Setting a Community Priority
Recognizing the need to move forward in the policy arena, RACF used a $10,000 Fathers Matter Initiative grant and local resources to apply to fatherhood issues a community planning and strategy development model that it had used successfully to address early child education policy. Some 30 agencies, including service providers, funders, legal and advocacy organizations, have participated. Out of this process has come a strategic plan, a “Fathers Matter” video, a survey of fathers, internal examination by the participating institutions of their attitudes and practices toward promoting paternal engagement, and better coordination of activities among the participants.

Changing Community and Institutional Expectations
Ultimately, father involvement rests with fathers, with the support of mothers, kin and the community at large. With a Best Practices grant, RACF and its father-friendly partners are working to raise the community’s expectations of father involvement and helping fathers—and schools, courts and service organizations—realize the positive impact their involvement can exert upon healthy child development.

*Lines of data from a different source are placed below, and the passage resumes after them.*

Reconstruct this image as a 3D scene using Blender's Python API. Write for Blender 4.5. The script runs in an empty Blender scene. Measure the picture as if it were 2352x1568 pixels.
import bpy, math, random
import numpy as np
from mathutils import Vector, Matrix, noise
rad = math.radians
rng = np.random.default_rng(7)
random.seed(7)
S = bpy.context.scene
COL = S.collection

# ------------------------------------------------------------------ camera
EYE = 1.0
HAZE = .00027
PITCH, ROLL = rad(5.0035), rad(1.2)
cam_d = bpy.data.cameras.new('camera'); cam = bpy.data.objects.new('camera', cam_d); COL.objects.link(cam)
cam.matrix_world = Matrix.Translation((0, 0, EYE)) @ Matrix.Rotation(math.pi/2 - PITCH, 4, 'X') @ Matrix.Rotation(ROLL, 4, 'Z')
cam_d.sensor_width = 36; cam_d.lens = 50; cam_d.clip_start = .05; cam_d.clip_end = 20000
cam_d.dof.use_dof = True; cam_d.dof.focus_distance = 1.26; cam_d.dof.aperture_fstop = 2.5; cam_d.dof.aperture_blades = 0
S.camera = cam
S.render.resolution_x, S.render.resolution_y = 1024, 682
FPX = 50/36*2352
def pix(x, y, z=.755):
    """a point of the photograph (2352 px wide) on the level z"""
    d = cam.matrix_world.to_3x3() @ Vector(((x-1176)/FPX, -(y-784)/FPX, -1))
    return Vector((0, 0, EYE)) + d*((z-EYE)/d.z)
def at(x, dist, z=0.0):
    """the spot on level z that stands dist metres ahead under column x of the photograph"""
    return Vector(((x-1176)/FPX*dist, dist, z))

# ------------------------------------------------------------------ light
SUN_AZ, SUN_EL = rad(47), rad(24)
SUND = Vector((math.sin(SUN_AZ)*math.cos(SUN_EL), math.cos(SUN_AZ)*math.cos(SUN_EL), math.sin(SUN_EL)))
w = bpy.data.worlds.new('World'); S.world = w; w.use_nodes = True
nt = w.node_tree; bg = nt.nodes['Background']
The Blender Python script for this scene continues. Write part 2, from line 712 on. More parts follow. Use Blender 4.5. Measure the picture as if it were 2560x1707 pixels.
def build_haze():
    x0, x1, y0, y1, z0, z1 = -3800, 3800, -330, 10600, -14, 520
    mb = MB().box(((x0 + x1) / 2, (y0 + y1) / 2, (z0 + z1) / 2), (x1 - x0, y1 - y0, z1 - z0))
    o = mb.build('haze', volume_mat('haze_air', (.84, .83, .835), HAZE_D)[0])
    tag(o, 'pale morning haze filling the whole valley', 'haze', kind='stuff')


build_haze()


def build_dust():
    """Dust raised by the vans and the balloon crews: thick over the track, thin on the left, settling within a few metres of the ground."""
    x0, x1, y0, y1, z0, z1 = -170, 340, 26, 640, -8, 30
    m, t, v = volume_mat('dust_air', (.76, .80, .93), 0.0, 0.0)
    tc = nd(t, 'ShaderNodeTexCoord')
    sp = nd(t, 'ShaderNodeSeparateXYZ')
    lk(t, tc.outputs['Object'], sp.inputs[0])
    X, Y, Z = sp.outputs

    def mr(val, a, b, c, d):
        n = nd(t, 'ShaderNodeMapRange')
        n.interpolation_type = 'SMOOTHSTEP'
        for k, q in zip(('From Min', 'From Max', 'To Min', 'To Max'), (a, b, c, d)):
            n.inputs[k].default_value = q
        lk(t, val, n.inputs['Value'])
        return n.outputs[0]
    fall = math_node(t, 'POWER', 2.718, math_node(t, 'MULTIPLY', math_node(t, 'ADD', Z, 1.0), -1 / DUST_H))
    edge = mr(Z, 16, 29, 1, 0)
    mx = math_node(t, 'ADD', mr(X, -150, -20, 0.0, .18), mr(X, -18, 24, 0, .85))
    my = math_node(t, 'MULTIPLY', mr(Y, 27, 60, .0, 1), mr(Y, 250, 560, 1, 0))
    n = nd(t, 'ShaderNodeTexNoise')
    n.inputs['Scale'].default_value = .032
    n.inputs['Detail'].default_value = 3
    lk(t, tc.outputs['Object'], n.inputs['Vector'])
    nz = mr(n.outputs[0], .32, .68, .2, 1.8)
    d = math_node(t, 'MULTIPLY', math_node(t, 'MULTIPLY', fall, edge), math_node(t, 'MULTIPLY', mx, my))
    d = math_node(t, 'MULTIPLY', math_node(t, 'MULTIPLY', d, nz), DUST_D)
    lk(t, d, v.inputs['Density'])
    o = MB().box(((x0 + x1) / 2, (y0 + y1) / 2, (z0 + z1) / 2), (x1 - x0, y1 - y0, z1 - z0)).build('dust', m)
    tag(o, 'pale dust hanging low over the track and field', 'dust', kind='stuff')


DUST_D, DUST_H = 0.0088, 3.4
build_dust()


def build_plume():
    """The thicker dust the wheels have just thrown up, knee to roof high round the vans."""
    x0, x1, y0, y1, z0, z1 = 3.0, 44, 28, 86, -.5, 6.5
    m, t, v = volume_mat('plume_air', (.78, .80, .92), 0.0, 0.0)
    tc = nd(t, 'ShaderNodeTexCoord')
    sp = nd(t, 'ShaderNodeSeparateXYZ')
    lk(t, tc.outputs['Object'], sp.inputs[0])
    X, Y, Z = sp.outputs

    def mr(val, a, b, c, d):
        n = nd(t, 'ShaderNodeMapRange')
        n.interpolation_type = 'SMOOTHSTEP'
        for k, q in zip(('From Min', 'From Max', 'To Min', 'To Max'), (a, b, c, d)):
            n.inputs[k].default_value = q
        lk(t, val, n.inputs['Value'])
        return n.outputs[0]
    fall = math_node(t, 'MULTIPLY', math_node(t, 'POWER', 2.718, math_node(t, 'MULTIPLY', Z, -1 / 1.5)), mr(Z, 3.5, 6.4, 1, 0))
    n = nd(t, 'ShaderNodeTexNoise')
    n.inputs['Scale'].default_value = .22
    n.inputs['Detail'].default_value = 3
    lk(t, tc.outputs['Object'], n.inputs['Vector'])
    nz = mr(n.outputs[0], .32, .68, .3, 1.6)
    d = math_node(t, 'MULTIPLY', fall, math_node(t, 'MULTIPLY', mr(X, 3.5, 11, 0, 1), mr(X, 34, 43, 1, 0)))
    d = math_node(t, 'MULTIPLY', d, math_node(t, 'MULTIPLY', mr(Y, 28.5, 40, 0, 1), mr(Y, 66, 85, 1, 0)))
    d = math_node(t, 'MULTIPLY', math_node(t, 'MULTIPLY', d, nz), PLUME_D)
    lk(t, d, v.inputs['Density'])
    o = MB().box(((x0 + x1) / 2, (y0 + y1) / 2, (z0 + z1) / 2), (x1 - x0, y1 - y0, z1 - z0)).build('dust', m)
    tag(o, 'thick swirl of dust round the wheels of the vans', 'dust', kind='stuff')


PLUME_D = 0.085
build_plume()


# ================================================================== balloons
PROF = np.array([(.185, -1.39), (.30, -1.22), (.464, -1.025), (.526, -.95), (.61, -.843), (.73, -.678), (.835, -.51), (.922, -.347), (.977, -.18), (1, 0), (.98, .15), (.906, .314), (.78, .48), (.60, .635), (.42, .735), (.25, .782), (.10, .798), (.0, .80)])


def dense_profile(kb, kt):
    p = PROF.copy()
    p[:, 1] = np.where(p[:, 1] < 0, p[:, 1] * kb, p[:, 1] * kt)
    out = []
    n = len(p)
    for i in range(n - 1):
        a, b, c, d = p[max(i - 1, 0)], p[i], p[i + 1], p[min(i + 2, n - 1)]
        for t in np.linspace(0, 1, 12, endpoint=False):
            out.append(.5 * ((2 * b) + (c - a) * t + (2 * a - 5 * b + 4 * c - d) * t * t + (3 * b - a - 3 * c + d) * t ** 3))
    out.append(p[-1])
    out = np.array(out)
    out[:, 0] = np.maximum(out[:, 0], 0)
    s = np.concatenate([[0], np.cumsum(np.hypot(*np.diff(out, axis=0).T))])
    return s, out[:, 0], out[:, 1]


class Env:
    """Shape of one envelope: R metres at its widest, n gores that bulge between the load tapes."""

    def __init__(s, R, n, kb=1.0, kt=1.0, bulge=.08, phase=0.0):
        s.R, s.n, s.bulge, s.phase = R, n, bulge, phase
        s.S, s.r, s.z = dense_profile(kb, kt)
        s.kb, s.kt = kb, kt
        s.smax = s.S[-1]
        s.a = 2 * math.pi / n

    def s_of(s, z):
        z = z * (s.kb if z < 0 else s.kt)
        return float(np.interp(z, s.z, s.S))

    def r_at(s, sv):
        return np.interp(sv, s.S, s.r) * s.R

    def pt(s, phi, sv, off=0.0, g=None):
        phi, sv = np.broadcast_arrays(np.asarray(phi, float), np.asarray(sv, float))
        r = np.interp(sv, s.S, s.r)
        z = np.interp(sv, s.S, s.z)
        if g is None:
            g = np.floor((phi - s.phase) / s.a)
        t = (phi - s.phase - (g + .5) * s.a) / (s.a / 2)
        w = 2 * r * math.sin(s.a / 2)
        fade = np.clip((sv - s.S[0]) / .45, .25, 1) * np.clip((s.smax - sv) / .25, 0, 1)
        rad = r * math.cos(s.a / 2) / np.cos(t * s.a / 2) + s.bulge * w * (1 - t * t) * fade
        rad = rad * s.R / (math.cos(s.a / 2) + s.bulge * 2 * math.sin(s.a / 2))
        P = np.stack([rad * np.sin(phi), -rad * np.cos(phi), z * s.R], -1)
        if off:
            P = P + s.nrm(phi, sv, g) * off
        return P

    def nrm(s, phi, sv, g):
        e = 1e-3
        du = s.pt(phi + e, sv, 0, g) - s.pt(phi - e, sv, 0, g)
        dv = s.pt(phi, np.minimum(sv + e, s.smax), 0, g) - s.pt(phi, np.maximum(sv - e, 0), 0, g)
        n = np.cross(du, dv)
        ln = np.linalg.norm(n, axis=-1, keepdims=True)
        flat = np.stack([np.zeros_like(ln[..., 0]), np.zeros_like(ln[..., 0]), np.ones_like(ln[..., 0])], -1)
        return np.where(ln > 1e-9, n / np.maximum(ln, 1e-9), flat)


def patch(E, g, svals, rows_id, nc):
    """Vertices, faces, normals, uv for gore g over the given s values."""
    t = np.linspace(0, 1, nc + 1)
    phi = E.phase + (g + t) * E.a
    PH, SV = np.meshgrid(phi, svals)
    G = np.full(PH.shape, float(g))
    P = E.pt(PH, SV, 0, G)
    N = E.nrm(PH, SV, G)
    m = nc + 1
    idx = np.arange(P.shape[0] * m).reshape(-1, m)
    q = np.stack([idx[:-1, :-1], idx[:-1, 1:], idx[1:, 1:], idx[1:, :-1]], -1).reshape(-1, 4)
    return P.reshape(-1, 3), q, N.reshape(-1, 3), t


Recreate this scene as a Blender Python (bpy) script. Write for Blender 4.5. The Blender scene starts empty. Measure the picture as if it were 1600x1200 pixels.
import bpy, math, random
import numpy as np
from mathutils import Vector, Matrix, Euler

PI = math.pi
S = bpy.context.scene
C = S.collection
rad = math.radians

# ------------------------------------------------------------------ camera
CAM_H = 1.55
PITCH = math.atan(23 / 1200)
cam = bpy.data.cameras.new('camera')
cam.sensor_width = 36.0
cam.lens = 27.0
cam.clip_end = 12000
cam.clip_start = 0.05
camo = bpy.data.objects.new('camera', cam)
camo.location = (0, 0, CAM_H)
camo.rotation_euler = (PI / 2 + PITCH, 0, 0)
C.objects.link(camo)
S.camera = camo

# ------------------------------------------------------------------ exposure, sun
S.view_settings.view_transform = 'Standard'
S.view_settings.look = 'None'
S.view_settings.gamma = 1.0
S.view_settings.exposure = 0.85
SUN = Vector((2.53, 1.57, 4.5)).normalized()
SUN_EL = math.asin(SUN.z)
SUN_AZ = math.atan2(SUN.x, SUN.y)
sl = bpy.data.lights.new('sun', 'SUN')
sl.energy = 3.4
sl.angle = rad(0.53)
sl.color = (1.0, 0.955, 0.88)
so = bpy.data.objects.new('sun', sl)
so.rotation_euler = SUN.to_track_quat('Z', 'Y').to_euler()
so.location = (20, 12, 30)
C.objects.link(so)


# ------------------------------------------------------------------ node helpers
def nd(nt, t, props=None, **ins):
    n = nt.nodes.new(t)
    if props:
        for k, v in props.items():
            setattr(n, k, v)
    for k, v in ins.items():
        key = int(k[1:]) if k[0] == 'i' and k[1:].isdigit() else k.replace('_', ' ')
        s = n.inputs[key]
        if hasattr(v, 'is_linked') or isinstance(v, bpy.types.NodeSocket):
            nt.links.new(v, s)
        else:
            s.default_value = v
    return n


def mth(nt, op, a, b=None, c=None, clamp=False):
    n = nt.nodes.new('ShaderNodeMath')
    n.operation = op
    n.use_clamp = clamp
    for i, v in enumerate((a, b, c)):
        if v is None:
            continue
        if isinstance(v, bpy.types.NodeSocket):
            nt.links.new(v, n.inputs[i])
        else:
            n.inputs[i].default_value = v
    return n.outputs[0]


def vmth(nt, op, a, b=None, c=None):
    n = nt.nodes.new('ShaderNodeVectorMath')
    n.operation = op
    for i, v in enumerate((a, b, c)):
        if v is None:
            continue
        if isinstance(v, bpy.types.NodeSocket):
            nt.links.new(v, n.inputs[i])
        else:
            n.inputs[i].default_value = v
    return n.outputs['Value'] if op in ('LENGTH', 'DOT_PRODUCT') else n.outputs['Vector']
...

Key to this is helping agencies recognize institutional biases that close fathers out of their children’s lives.

Deepening the initiative’s work with the professional community, RACF sponsored a“ best practices” seminar in March 1999 for service providers, educators, family practice attorneys, and policymakers. “Change agents” within 40 key agencies and organizations can now implement positive paternal involvement within their agencies.

To reach the general public, in June 1999, the Ad Council is launching a print and broadcast campaign stressing fathers’ positive contributions to their children’s development.

Lessons Learned
For RACF, success has rested in letting the community—and fathers—take responsibility in all phases of the initiative. Thanks to this approach, the messages and strategies have been internalized. “All participants have changed,” observes Nsaa. “We are gratified to see the initiative taking root in the community.”